Our development as Jews was put in place by the three unions of the Matriarchs and the Patriarchs. It is written in Kabbalah that they represented the three Middos, which feed all the other Middos. Chessed – kindness, Gevurah – strength and Tiferes – beauty. In the background to the right is Avrohom’s famous open four-door tent, representing the attribute of kindness and placed on the right as the right side spiritually represents kindness. The left side corresponds to the attribute of strength, the domain of Isaac and symbolized by the ram, a reminder of the stern and strong hand needed to carry out the offering up of Isaac at Mount Moriah.

In the midst of these two concepts stands Jacob, the perfect fusion of strength and kindness, representing beauty. There are many lovely ideas and stimulus in this world, but true beauty is the merging of them, as the colors of the rainbow. Jacob is expressed by the gathering of small jars, the jars which he returned to gather after his fight with the angel of Esau. Jacob gathered the jars in order to utilize them in the service of the Almighty. Similarly, we are entrusted not only to gather the jars and utilize them, but to gather even the shards. These are the shards or sparks which were broken and shattered in the transition of the world from a state of chaos to creation. Chassidic philosophy teaches that the world will be ready for redemption after these sparks are all gathered and elevated, which will bring the world to a state of true Tiferes – beauty.

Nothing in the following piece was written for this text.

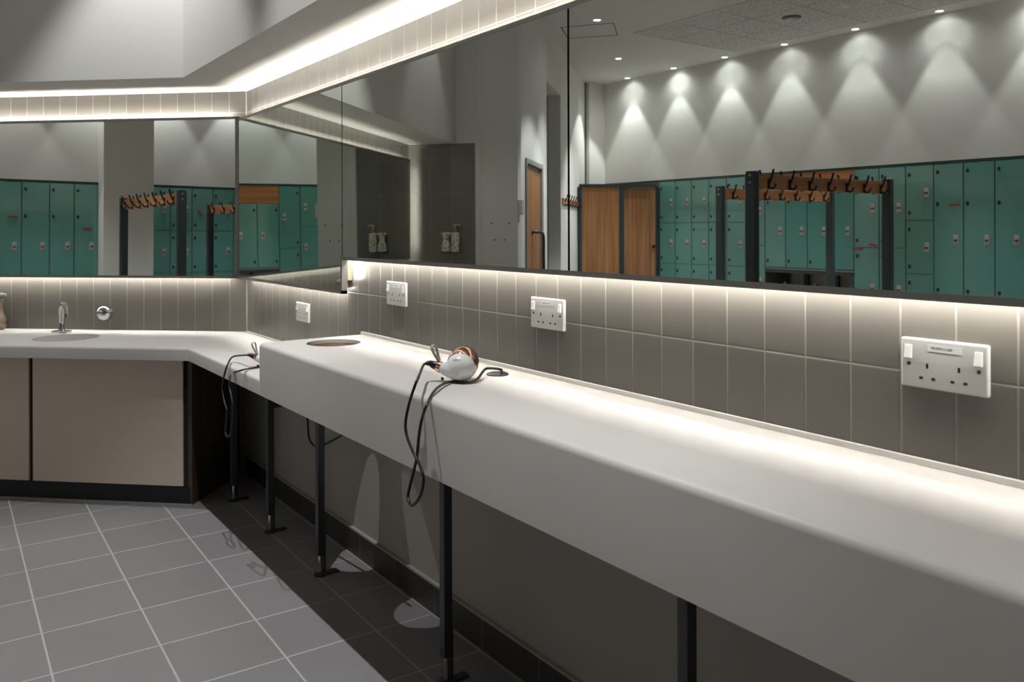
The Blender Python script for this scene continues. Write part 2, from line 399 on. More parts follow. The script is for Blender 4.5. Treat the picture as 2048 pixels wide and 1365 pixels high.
# acoustic panel in the ceiling with its edge angle, access hatch
w = MB(); w.box(-6.84, -5.185, -2.6, 6.725, H - 0.008, H - 0.001); struct('ceiling_panel', w, M['acoustic'])
w = MB()
for b in ((-5.185, -5.17, -2.6, 6.74), (-6.855, -6.84, -2.6, 6.74), (-6.855, -5.17, 6.725, 6.74)): w.box(b[0], b[1], b[2], b[3], H - 0.012, H)
struct('trim_5', w, M['trimwhite'])
w = MB(); hc = [Vector(p) for p in ((-4.352, 6.997), (-4.75, 7.36), (-5.098, 6.916), (-4.691, 6.536))]
for a, b in zip(hc, hc[1:] + hc[:1]):
    d = (b - a); L = d.length; m = Matrix.Translation((a.x, a.y, 0)) @ Matrix.Rotation(atan2(d.y, d.x), 4, 'Z')
    w.box(0, L, -0.004, 0.004, H - 0.003, H, m)
struct('trim_6', w, M['dark'])

def ray(u, v): return F + RR * ((u - 1024) / FPX) - UU * ((v - 457.73) / FPX)
def onX(u, v, x): d = ray(u, v); return CAM + d * ((x - CAM.x) / d.x)
def onZ(u, v, z): d = ray(u, v); return CAM + d * ((z - CAM.z) / d.z)

# ------------------------------------------------------------------ mirrors
MT = 1.856; MBOT = 1.163; MLOW = 1.030; YS = 3.045; YC = 4.332
def led(parent, pts_box, up=False):
    b = MB(); b.box(*pts_box); return b.build('led_strip', M[('led', 'led_up', 'led_side')[int(up)]], parent)
mw_t = thing('wall_mirror', 'long framed mirror on the right tiled wall with a stepped lower edge', 'mirror', (-0.03, 1.9, 1.16))
ofs = Vector((-0.03, 1.9, 1.16))
def wbox(b, x0, x1, y0, y1, z0, z1): b.box(x0 - ofs.x, x1 - ofs.x, y0 - ofs.y, y1 - ofs.y, z0 - ofs.z, z1 - ofs.z)
fr = MB(); fw = 0.013; X0, X1 = -0.0595, -0.036; YE = -0.9
wbox(fr, X0, X1, YE, YC + 0.004, MT - fw, MT)
wbox(fr, X0, X1, YE, YS, MBOT, MBOT + fw)
wbox(fr, X0, X1, YS - fw, YS, MLOW, MBOT + 0.001)
wbox(fr, X0, X1, YS - fw, YC + 0.004, MLOW, MLOW + fw)
wbox(fr, X0, X1, YC - 0.008, YC + 0.004, MLOW, MT)
fr.build('mirror_frame', M['alu'], mw_t)
for y0, y1, z0 in ((YE, 1.6375, MBOT + fw), (1.6455, 3.026, MBOT + fw), (3.033, YC - 0.008, MLOW + fw)):
    g = MB(); wbox(g, -0.058, -0.054, y0, y1, z0, MT - fw); g.build('glass_panel', M['mirror'], mw_t)
g = MB(); wbox(g, -0.0535, -0.046, YE, YC - 0.02, MBOT + 0.004, MT - 0.004); wbox(g, -0.0535, -0.046, YS - 0.01, YC - 0.02, MLOW + 0.004, MBOT + 0.004); g.build('back_panel', M['dark'], mw_t)
LX0, LX1 = -0.029, -0.021; DU, DD = 0.012, 0.017        # strips sit close to the tiles, set back behind the frame edge
g = MB(); wbox(g, -0.033, 0, YE, YC - 0.02, MT - DU - 0.045, MT - DU - 0.0008); wbox(g, -0.033, 0, YE, YS + 0.05, MBOT + DD + 0.0008, MBOT + DD + 0.04)
wbox(g, -0.033, 0, YS + 0.06, YC - 0.02, MLOW + DD + 0.0008, MLOW + DD + 0.04); wbox(g, -0.033, 0, YS + 0.021, YS + 0.055, MLOW + 0.05, MBOT + DD); g.build('batten', M['mdf'], mw_t)
g = MB(); wbox(g, -0.0345, -0.0332, YE, YC - 0.05, MT - DU - 0.01, MT - 0.002); wbox(g, -0.0345, -0.0332, YE, YS + 0.02, MBOT + 0.001, MBOT + DD + 0.01); wbox(g, -0.0345, -0.0332, YS + 0.06, YC - 0.05, MLOW + 0.001, MLOW + DD + 0.01); wbox(g, -0.0345, -0.0332, YS - 0.012, YS + 0.022, MLOW + 0.045, MBOT - 0.001)
g.build('led_baffle', M['alu'], mw_t)  # hidden lips, added to limit where the LED light falls
for b in ((LX0, LX1, YE, YC - 0.05, MT - DU - 0.0008, MT - DU), (LX0, LX1, YE, YS + 0.02, MBOT + DD, MBOT + DD + 0.0008),
          (LX0, LX1, YS + 0.06, YC - 0.05, MLOW + DD, MLOW + DD + 0.0008), (LX0, LX1, YS + 0.0202, YS + 0.021, MLOW + 0.055, MBOT + 0.01)):
    led(mw_t, (b[0] - ofs.x, b[1] - ofs.x, b[2] - ofs.y, b[3] - ofs.y, b[4] - ofs.z, b[5] - ofs.z), b[4] > 1.7)

BT = 1.868; TL = 2.785
mb_t = thing('back_wall_mirror', 'framed mirror on the tiled back wall above the basin counter', 'mirror', Bp(0, 0, 0), BR)
fr = MB(); T0 = 0.026
fr.box(T0 - 0.004, TL, 0.036, 0.0595, BT - fw, BT); fr.box(T0 - 0.004, TL, 0.036, 0.0595, MLOW, MLOW + fw)
fr.box(TL - fw, TL, 0.036, 0.0595, MLOW, BT); fr.box(T0 - 0.004, T0 + 0.012, 0.036, 0.0595, MLOW, BT)
fr.build('mirror_frame', M['alu'], mb_t)
TILT = radians(0.4); zc = (BT + MLOW) / 2
g = MB(); mt = Matrix.Translation((0, 0.058, zc)) @ Matrix.Rotation(TILT, 4, 'X')
g.box(T0 + 0.012, TL - fw, -0.004, 0.0, -(BT - MLOW) / 2 + fw, (BT - MLOW) / 2 - fw, mt); g.build('glass_panel', M['mirror'], mb_t)
g = MB(); g.box(T0 + 0.01, TL - 0.004, 0.042, 0.049, MLOW + 0.004, BT - 0.004); g.build('back_panel', M['dark'], mb_t)
g = MB(); g.box(T0 + 0.02, TL - 0.06, 0, 0.033, BT - DU - 0.045, BT - DU - 0.0008); g.box(T0 + 0.02, TL - 0.06, 0, 0.033, MLOW + DD + 0.0008, MLOW + DD + 0.04); g.box(TL - 0.06, TL - 0.0208, 0, 0.033, MLOW + 0.10, BT - 0.09); g.build('batten', M['mdf'], mb_t)
g = MB(); g.box(T0 + 0.05, TL - 0.06, 0.0332, 0.0345, BT - DU - 0.01, BT - 0.002); g.box(T0 + 0.05, TL - 0.06, 0.0332, 0.0345, MLOW + 0.001, MLOW + DD + 0.01); g.box(TL - 0.03, TL - 0.002, 0.0332, 0.0345, MLOW + 0.07, BT - 0.06)
g.build('led_baffle', M['alu'], mb_t)  # unseen lips added behind the frame to cut off the LED spread
for b in ((T0 + 0.05, TL - 0.06, -LX1, -LX0, BT - DU - 0.0008, BT - DU), (T0 + 0.05, TL - 0.06, -LX1, -LX0, MLOW + DD, MLOW + DD + 0.0008), (TL - 0.0208, TL - 0.020, -LX1, -LX0, MLOW + 0.07, BT - 0.06)):
    led(mb_t, b, 2 if b[0] > 2 else (1 if b[4] > 1.7 else 0))

# ------------------------------------------------------------------ counters
CF = -0.41; ZT = 0.877; ZL = 0.748; ZB = 0.69; YT = 2.955; YN = -0.9
tc = thing('raised_counter', 'long raised off-white counter along the right wall with a deep front apron', 'counter', (-0.2, 1.2, 0))
to = Vector((-0.2, 1.2, 0))
rad = 0.016
arc = [(CF + rad - rad * cos(a), ZT - rad + rad * sin(a)) for a in [i * pi / 2 / 6 for i in range(7)]]
prof = [(-0.0006, ZT)] + arc[::-1] + [(CF, ZB), (CF + 0.03, ZB), (CF + 0.03, ZT - 0.04), (-0.0006, ZT - 0.04)]
mrot = Matrix(((1, 0, 0, 0), (0, 0, -1, 0), (0, 1, 0, 0), (0, 0, 0, 1)))   # (x, z) profile swept along -y
sw = MB(); sw.prism([(p[0] - to.x, p[1]) for p in prof], -(YT - to.y), -(YN - to.y), mrot)
top = sw.build('worktop', M['counter'], tc)
en = MB(); en.box(CF + rad * 0.4 - to.x, -0.0006 - to.x, YT - 0.03 - to.y, YT - to.y, ZB, ZT - 0.006); eo = en.build('cutter', M['counter'], tc); cut(top, eo, 'UNION')
HR = 0.095; HX, HY = onZ(667.5, 686, ZT)[:2]
c = MB(); c.cyl((HX - to.x, HY - to.y, 0.80), (HX - to.x, HY - to.y, 0.95), HR, n=64); co = c.build('cutter', M['counter'], tc); cut(top, co)
GR = 0.031; GX, GY = onZ(995, 747, ZT + 0.004)[:2]
top.data.polygons.foreach_set('use_smooth', [True] * len(top.data.polygons)); top.data.set_sharp_from_angle(angle=radians(30))
c = MB(); c.cyl((HX - to.x, HY - to.y, 0.80), (HX - to.x, HY - to.y, ZT - 0.0125), HR + 0.02, n=64); co = c.build('cutter', M['counter'], tc); cut(top, co)
# plywood ring below the opening
ring = MB()
for i in range(64):
    a0, a1 = 2 * pi * i / 64, 2 * pi * (i + 1) / 64
    q = [(HX - to.x + r * cos(a), HY - to.y + r * sin(a)) for r, a in ((HR + 0.0005, a0), (HR + 0.0195, a0), (HR + 0.0195, a1), (HR + 0.0005, a1))]
    ring.prism(q, ZT - 0.042, ZT - 0.0127)
ring.build('plywood_collar', M['ply'], tc)
up = MB(); up.prism([(-0.0005 - to.x, ZT + 0.010), (-0.010 - to.x, ZT + 0.010), (-0.013 - to.x, ZT + 0.0005), (-0.0005 - to.x, ZT + 0.0005)], -(YT + 0.012 - to.y), -(YN - to.y), mrot)
up.build('upstand', M['counter'], tc)
gm = MB(); gm.lathe([(0, 0), (GR, 0), (GR, 0.003), (GR - 0.003, 0.0045), (0.006, 0.0045), (0, 0.0045)], Matrix.Translation((GX - to.x, GY - to.y, ZT + 0.0003)))
gm.build('cable_grommet', M['steel_dark'], tc, smooth=True)
def leg(parent, lo, y, ztop, bracket=True):
    x0, x1 = -0.205, -0.178
    b = MB(); b.box(x0 - lo.x, x1 - lo.x, y - 0.0135 - lo.y, y + 0.0135 - lo.y, 0.075, ztop)
    lg = b.build('leg', M['steel_dark'], parent, bev=0.002)
    b = MB(); b.cyl((-0.1915 - lo.x, y - lo.y, 0.008), (-0.1915 - lo.x, y - lo.y, 0.08), 0.007, n=14); b.build('threaded_stub', M['chrome'], lg, smooth=True)
    b = MB(); b.lathe([(0.024, 0.0005), (0.024, 0.006), (0.012, 0.012)], Matrix.Translation((-0.1915 - lo.x, y - lo.y, 0)))
    b.box(x1 - 0.002 - lo.x, x1 + 0.003 - lo.x, y - 0.012 - lo.y, y + 0.012 - lo.y, 0.001, 0.16)
    b.box(x1 - lo.x, x1 + 0.055 - lo.x, y - 0.014 - lo.y, y + 0.014 - lo.y, 0.001, 0.006); b.build('foot', M['steel_dark'], lg)
    if bracket:
        b = MB(); b.box(x0 - 0.004 - lo.x, x1 + 0.07 - lo.x, y - 0.03 - lo.y, y + 0.02 - lo.y, 0.53, ztop - 0.0005); b.build('top_bracket', M['steel_dark'], lg)
for y in (2.965 - 0.03, 2.03, 1.122, 0.2): leg(tc, to, y, ZT - 0.041, False)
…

Jerusalem is the spiritual center of the world, but on what does the world stand? Our Sages teach that the world stands on three things; Torah, Avodah – service and Gemillus Chassadim- acts of kindness.

Depicted in the windows of the Jerusalem interiors are the Synagogue, the Tallis and Tefillin – representing Avodah. The home full of Torah books on the shelves represent Torah, and the Tzedakah charity box represent Gemillus Chassadim.

Jerusalem, the heartbeat of the Jewish nation, receives the flow and the hint of flourish, all from G-d. Our mission is to cause that flourish, to flow back, to flood. As is written in the book of Isaiah and highlighted by the great Maimonides, “The world will be filled with the knowledge of G-d like the waters of the sea cover the earth,” with the imminent coming of our righteous Moshiach.